Artist Statement


Melissa Bonin is concerned with complex human issues: life, death and rebirth, God and transformation. Much of her work is informed by a rich blend of religious and philosophical sources, French and Acadian history and folklore, African, Greek, Egyptian, and Early Christian mythology, and mystical Jewish texts including the Kabbalah:The Creation Myth which she believes form part of a collective human history and psyche.

Bonin’s work invites contemplation of the relationship between good and evil and God and Man, redemption through preservation and honoring the natural world and the feminine energies found in both men and women alike. Evil can be slain only by the pure of heart and a deep feeling of connection and responsibility as guardians of the Earth and the human spirit.

Many of her paintings are based upon ancient myths of the sagas, journeys, which she believes are part of a collective human history. Triangles appear in the first pyramids of Egypt and in the lore of many cultures. Bonin uses the symbol of the triangle in her bayou paintings to point the way to redemption.

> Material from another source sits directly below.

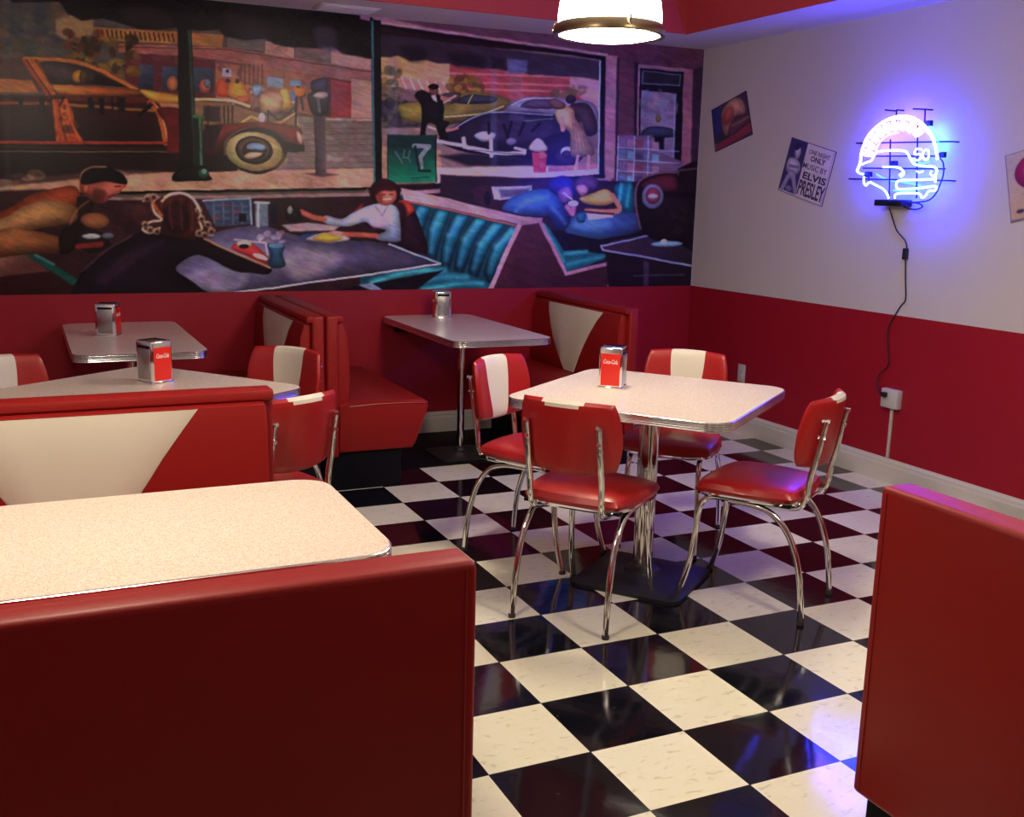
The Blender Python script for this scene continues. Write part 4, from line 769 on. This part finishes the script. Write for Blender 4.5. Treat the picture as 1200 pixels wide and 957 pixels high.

Bonin’s work explores the relationship between Heaven and Earth, Light and Darkness. Her fascination is with the union between Earth and sky and with the cosmos which is both ancient and universal. I paint journeys, rather than landscapes, in order to show what is behind the scene. I paint an opening through space. This entryway includes obstacles which define the path from darkness into light. I use perspective to draw the viewer in like a bee to a flower. But then I want the viewer to go beyond that down deep into the water, turning inward toward deeper meaning via the vehicle of the water and land.

Referencing historical landscape painting the work presents a perspective into which are inscribed her 2 lineages of French and Acadian heritage and influences of teachings of Carl Jung and Joseph Campbell’s, The Hero’s Journey and Hero with a Thousand Faces. She believes in the idea of redemption through the individual recognition of one’s being and the personal process of individuation. I work with symbols that are accessible, land, trees, water, sky which link us with the past. These symbols create a kind of simultaneous continuity and we recollect our origins.